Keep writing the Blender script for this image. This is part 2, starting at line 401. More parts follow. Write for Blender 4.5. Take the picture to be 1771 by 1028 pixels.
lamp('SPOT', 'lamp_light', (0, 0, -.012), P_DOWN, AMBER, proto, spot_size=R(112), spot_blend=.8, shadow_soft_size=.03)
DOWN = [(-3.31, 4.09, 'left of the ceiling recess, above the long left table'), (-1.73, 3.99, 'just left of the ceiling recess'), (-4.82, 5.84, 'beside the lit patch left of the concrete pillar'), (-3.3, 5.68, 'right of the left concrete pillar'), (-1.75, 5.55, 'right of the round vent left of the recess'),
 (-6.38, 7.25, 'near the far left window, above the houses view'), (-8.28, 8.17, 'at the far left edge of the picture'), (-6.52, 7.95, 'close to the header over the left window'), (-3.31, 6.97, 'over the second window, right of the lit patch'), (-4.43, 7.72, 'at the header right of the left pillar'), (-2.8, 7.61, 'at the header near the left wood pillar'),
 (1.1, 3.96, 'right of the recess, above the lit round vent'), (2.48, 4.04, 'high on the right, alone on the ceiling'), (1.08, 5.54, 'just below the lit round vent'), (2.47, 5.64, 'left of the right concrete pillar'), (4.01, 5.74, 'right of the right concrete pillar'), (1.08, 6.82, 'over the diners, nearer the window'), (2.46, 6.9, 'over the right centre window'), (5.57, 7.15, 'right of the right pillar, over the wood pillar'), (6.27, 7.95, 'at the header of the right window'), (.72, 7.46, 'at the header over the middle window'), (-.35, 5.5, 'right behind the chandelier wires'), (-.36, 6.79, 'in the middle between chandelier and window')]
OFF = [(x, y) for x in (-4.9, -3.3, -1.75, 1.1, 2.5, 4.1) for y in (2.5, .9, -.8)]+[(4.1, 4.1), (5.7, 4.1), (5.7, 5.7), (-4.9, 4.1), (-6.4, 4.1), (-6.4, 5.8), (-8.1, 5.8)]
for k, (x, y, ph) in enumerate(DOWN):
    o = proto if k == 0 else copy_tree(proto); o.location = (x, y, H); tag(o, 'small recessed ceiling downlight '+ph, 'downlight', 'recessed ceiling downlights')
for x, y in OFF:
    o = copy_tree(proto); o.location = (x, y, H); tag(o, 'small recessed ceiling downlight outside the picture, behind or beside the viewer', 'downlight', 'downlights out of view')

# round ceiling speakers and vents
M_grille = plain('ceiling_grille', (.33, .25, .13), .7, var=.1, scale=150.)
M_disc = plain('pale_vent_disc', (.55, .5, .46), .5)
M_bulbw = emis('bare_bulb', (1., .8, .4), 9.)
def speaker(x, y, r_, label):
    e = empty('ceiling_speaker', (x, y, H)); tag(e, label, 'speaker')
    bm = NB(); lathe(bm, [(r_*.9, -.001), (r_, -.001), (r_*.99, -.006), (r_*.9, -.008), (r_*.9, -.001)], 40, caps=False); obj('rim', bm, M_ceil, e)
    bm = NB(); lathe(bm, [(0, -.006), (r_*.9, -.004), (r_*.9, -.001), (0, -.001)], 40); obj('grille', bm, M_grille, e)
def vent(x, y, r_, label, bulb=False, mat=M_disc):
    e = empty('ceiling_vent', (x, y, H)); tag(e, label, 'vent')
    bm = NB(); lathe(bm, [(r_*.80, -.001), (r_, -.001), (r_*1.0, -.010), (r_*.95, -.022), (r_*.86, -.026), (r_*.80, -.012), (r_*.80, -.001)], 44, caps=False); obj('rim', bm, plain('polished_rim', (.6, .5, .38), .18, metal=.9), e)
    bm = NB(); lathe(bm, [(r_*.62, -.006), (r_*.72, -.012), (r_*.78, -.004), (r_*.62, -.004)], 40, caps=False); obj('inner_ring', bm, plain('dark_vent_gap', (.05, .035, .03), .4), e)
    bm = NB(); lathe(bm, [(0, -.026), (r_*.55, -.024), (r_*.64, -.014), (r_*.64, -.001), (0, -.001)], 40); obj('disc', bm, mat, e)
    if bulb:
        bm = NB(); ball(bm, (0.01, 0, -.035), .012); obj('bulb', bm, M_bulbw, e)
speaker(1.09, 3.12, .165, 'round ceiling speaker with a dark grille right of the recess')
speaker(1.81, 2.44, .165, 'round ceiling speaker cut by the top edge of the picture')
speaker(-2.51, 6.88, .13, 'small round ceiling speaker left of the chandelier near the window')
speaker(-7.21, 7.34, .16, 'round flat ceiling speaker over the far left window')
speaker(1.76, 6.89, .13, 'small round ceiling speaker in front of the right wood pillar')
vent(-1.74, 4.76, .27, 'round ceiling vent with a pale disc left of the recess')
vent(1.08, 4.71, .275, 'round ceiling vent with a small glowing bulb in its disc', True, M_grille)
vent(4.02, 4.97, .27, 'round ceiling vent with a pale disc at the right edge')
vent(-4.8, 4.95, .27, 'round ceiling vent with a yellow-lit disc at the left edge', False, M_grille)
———
Each line of the listing above should be output exactly.

Keep writing the Blender script for this image. This is part 2, starting at line 401. More parts follow. Write for Blender 4.5. Take the picture to be 1771 by 1028 pixels.
lamp('SPOT', 'lamp_light', (0, 0, -.012), P_DOWN, AMBER, proto, spot_size=R(112), spot_blend=.8, shadow_soft_size=.03)
DOWN = [(-3.31, 4.09, 'left of the ceiling recess, above the long left table'), (-1.73, 3.99, 'just left of the ceiling recess'), (-4.82, 5.84, 'beside the lit patch left of the concrete pillar'), (-3.3, 5.68, 'right of the left concrete pillar'), (-1.75, 5.55, 'right of the round vent left of the recess'),
 (-6.38, 7.25, 'near the far left window, above the houses view'), (-8.28, 8.17, 'at the far left edge of the picture'), (-6.52, 7.95, 'close to the header over the left window'), (-3.31, 6.97, 'over the second window, right of the lit patch'), (-4.43, 7.72, 'at the header right of the left pillar'), (-2.8, 7.61, 'at the header near the left wood pillar'),
 (1.1, 3.96, 'right of the recess, above the lit round vent'), (2.48, 4.04, 'high on the right, alone on the ceiling'), (1.08, 5.54, 'just below the lit round vent'), (2.47, 5.64, 'left of the right concrete pillar'), (4.01, 5.74, 'right of the right concrete pillar'), (1.08, 6.82, 'over the diners, nearer the window'), (2.46, 6.9, 'over the right centre window'), (5.57, 7.15, 'right of the right pillar, over the wood pillar'), (6.27, 7.95, 'at the header of the right window'), (.72, 7.46, 'at the header over the middle window'), (-.35, 5.5, 'right behind the chandelier wires'), (-.36, 6.79, 'in the middle between chandelier and window')]
OFF = [(x, y) for x in (-4.9, -3.3, -1.75, 1.1, 2.5, 4.1) for y in (2.5, .9, -.8)]+[(4.1, 4.1), (5.7, 4.1), (5.7, 5.7), (-4.9, 4.1), (-6.4, 4.1), (-6.4, 5.8), (-8.1, 5.8)]
for k, (x, y, ph) in enumerate(DOWN):
    o = proto if k == 0 else copy_tree(proto); o.location = (x, y, H); tag(o, 'small recessed ceiling downlight '+ph, 'downlight', 'recessed ceiling downlights')
for x, y in OFF:
    o = copy_tree(proto); o.location = (x, y, H); tag(o, 'small recessed ceiling downlight outside the picture, behind or beside the viewer', 'downlight', 'downlights out of view')

# round ceiling speakers and vents
M_grille = plain('ceiling_grille', (.33, .25, .13), .7, var=.1, scale=150.)
M_disc = plain('pale_vent_disc', (.55, .5, .46), .5)
M_bulbw = emis('bare_bulb', (1., .8, .4), 9.)
def speaker(x, y, r_, label):
    e = empty('ceiling_speaker', (x, y, H)); tag(e, label, 'speaker')
    bm = NB(); lathe(bm, [(r_*.9, -.001), (r_, -.001), (r_*.99, -.006), (r_*.9, -.008), (r_*.9, -.001)], 40, caps=False); obj('rim', bm, M_ceil, e)
    bm = NB(); lathe(bm, [(0, -.006), (r_*.9, -.004), (r_*.9, -.001), (0, -.001)], 40); obj('grille', bm, M_grille, e)
def vent(x, y, r_, label, bulb=False, mat=M_disc):
    e = empty('ceiling_vent', (x, y, H)); tag(e, label, 'vent')
    bm = NB(); lathe(bm, [(r_*.80, -.001), (r_, -.001), (r_*1.0, -.010), (r_*.95, -.022), (r_*.86, -.026), (r_*.80, -.012), (r_*.80, -.001)], 44, caps=False); obj('rim', bm, plain('polished_rim', (.6, .5, .38), .18, metal=.9), e)
    bm = NB(); lathe(bm, [(r_*.62, -.006), (r_*.72, -.012), (r_*.78, -.004), (r_*.62, -.004)], 40, caps=False); obj('inner_ring', bm, plain('dark_vent_gap', (.05, .035, .03), .4), e)
    bm = NB(); lathe(bm, [(0, -.026), (r_*.55, -.024), (r_*.64, -.014), (r_*.64, -.001), (0, -.001)], 40); obj('disc', bm, mat, e)
    if bulb:
        bm = NB(); ball(bm, (0.01, 0, -.035), .012); obj('bulb', bm, M_bulbw, e)
speaker(1.09, 3.12, .165, 'round ceiling speaker with a dark grille right of the recess')
speaker(1.81, 2.44, .165, 'round ceiling speaker cut by the top edge of the picture')
speaker(-2.51, 6.88, .13, 'small round ceiling speaker left of the chandelier near the window')
speaker(-7.21, 7.34, .16, 'round flat ceiling speaker over the far left window')
speaker(1.76, 6.89, .13, 'small round ceiling speaker in front of the right wood pillar')
vent(-1.74, 4.76, .27, 'round ceiling vent with a pale disc left of the recess')
vent(1.08, 4.71, .275, 'round ceiling vent with a small glowing bulb in its disc', True, M_grille)
vent(4.02, 4.97, .27, 'round ceiling vent with a pale disc at the right edge')
vent(-4.8, 4.95, .27, 'round ceiling vent with a yellow-lit disc at the left edge', False, M_grille)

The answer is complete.